### SOURCE EXCERPT:
## start

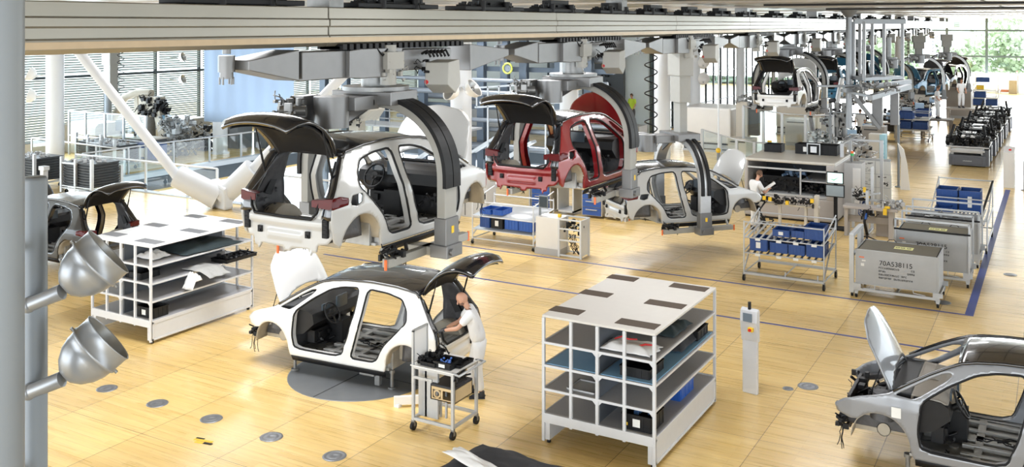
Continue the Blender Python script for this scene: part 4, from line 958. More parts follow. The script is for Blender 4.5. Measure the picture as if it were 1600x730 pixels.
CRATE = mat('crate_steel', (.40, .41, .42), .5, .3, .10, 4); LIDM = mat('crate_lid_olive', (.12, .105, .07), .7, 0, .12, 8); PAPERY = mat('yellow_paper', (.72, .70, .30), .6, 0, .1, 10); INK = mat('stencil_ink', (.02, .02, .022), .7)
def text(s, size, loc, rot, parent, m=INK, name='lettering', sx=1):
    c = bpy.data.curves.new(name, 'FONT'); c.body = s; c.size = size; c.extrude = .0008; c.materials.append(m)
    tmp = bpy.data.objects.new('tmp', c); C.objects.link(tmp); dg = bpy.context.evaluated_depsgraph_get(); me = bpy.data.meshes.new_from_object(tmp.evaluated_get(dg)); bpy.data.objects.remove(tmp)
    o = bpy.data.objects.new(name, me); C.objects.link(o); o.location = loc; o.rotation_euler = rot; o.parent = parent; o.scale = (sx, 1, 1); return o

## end

### YOUR OBJECTIVE:
Copy out the listing exactly as it stands, but not the pictures.

### TASK RESPONSE:
Continue the Blender Python script for this scene: part 4, from line 958. More parts follow. The script is for Blender 4.5. Measure the picture as if it were 1600x730 pixels.
CRATE = mat('crate_steel', (.40, .41, .42), .5, .3, .10, 4); LIDM = mat('crate_lid_olive', (.12, .105, .07), .7, 0, .12, 8); PAPERY = mat('yellow_paper', (.72, .70, .30), .6, 0, .1, 10); INK = mat('stencil_ink', (.02, .02, .022), .7)
def text(s, size, loc, rot, parent, m=INK, name='lettering', sx=1):
    c = bpy.data.curves.new(name, 'FONT'); c.body = s; c.size = size; c.extrude = .0008; c.materials.append(m)
    tmp = bpy.data.objects.new('tmp', c); C.objects.link(tmp); dg = bpy.context.evaluated_depsgraph_get(); me = bpy.data.meshes.new_from_object(tmp.evaluated_get(dg)); bpy.data.objects.remove(tmp)
    o = bpy.data.objects.new(name, me); C.objects.link(o); o.location = loc; o.rotation_euler = rot; o.parent = parent; o.scale = (sx, 1, 1); return o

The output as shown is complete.